** Required task **
Quote the data below in full, minus the images.
--- Start Information supplied ---
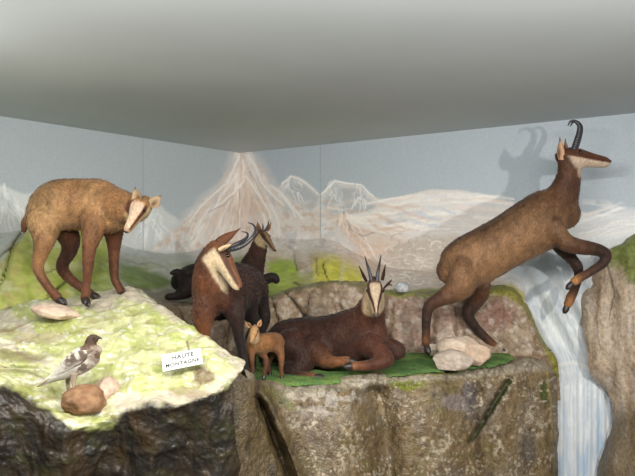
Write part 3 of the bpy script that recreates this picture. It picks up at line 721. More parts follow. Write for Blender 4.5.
# ------------------------------------------------------------------ soft creatures
def frames(C, hint):
    T = np.gradient(C, axis=0); T /= np.linalg.norm(T, axis=1, keepdims=True)+1e-9
    h = np.array(hint, float)
    N = h-(T@h)[:, None]*T
    ln = np.linalg.norm(N, axis=1, keepdims=True)
    N = N/np.maximum(ln, 1e-6)
    B = np.cross(T, N)
    return T, N, B
def loft(pts, hint=(0, 0, 1), n=6, seg=20, cap=True):
    """pts: (x,y,z,rN,rB) -> verts, faces, centreline samples"""
    q = catmull(pts, n)
    C = q[:, :3]; rN = np.maximum(q[:, 3], .001); rB = np.maximum(q[:, 4], .001)
    T, N, B = frames(C, hint)
    if cap:
        def ends(i, sgn):
            out = []
            for a in (0.35, 0.7, 0.92, 1.0):
                s = math.sqrt(max(1-a*a, 0.0004)); r = min(rN[i], rB[i])
                out.append((C[i]+sgn*T[i]*r*a, N[i], B[i], rN[i]*s, rB[i]*s))
            return out
        ring = list(reversed(ends(0, -1)))+[(C[i], N[i], B[i], rN[i], rB[i]) for i in range(len(C))]+ends(-1, 1)
    else:
        ring = [(C[i], N[i], B[i], rN[i], rB[i]) for i in range(len(C))]
    th = np.linspace(0, 2*math.pi, seg, endpoint=False)
    V = np.concatenate([c+np.outer(np.cos(th)*a, n_)+np.outer(np.sin(th)*b, b_) for c, n_, b_, a, b in ring])
    m = len(ring); Fc = []
    for i in range(m-1):
        for j in range(seg):
            k = (j+1) % seg
            Fc.append((i*seg+j, i*seg+k, (i+1)*seg+k, (i+1)*seg+j))
    Fc.append(tuple(range(seg))[::-1]); Fc.append(tuple((m-1)*seg+j for j in range(seg)))
    return V, Fc, (C, N, B, rN, rB)
def join(parts):
    V = []; Fc = []; o = 0
    for v, f in parts:
        V.append(v); Fc += [tuple(i+o for i in x) for x in f]; o += len(v)
    return np.concatenate(V), Fc

def px(pts, Y0, wf=1.0):
    """(u,v,dY,r[,rB]) measured joints -> metric loft points"""
    out = []
    for q in pts:
        u, v, dy, r = q[:4]; rb = q[4] if len(q) > 4 else r*wf
        Y = Y0+dy; p = P(u, v, Y); out.append((p.x, p.y, p.z, r/F*Y, rb/F*Y))
    return np.array(out)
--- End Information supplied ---
** Complete output **
Write part 3 of the bpy script that recreates this picture. It picks up at line 721. More parts follow. Write for Blender 4.5.
# ------------------------------------------------------------------ soft creatures
def frames(C, hint):
    T = np.gradient(C, axis=0); T /= np.linalg.norm(T, axis=1, keepdims=True)+1e-9
    h = np.array(hint, float)
    N = h-(T@h)[:, None]*T
    ln = np.linalg.norm(N, axis=1, keepdims=True)
    N = N/np.maximum(ln, 1e-6)
    B = np.cross(T, N)
    return T, N, B
def loft(pts, hint=(0, 0, 1), n=6, seg=20, cap=True):
    """pts: (x,y,z,rN,rB) -> verts, faces, centreline samples"""
    q = catmull(pts, n)
    C = q[:, :3]; rN = np.maximum(q[:, 3], .001); rB = np.maximum(q[:, 4], .001)
    T, N, B = frames(C, hint)
    if cap:
        def ends(i, sgn):
            out = []
            for a in (0.35, 0.7, 0.92, 1.0):
                s = math.sqrt(max(1-a*a, 0.0004)); r = min(rN[i], rB[i])
                out.append((C[i]+sgn*T[i]*r*a, N[i], B[i], rN[i]*s, rB[i]*s))
            return out
        ring = list(reversed(ends(0, -1)))+[(C[i], N[i], B[i], rN[i], rB[i]) for i in range(len(C))]+ends(-1, 1)
    else:
        ring = [(C[i], N[i], B[i], rN[i], rB[i]) for i in range(len(C))]
    th = np.linspace(0, 2*math.pi, seg, endpoint=False)
    V = np.concatenate([c+np.outer(np.cos(th)*a, n_)+np.outer(np.sin(th)*b, b_) for c, n_, b_, a, b in ring])
    m = len(ring); Fc = []
    for i in range(m-1):
        for j in range(seg):
            k = (j+1) % seg
            Fc.append((i*seg+j, i*seg+k, (i+1)*seg+k, (i+1)*seg+j))
    Fc.append(tuple(range(seg))[::-1]); Fc.append(tuple((m-1)*seg+j for j in range(seg)))
    return V, Fc, (C, N, B, rN, rB)
def join(parts):
    V = []; Fc = []; o = 0
    for v, f in parts:
        V.append(v); Fc += [tuple(i+o for i in x) for x in f]; o += len(v)
    return np.concatenate(V), Fc

def px(pts, Y0, wf=1.0):
    """(u,v,dY,r[,rB]) measured joints -> metric loft points"""
    out = []
    for q in pts:
        u, v, dy, r = q[:4]; rb = q[4] if len(q) > 4 else r*wf
        Y = Y0+dy; p = P(u, v, Y); out.append((p.x, p.y, p.z, r/F*Y, rb/F*Y))
    return np.array(out)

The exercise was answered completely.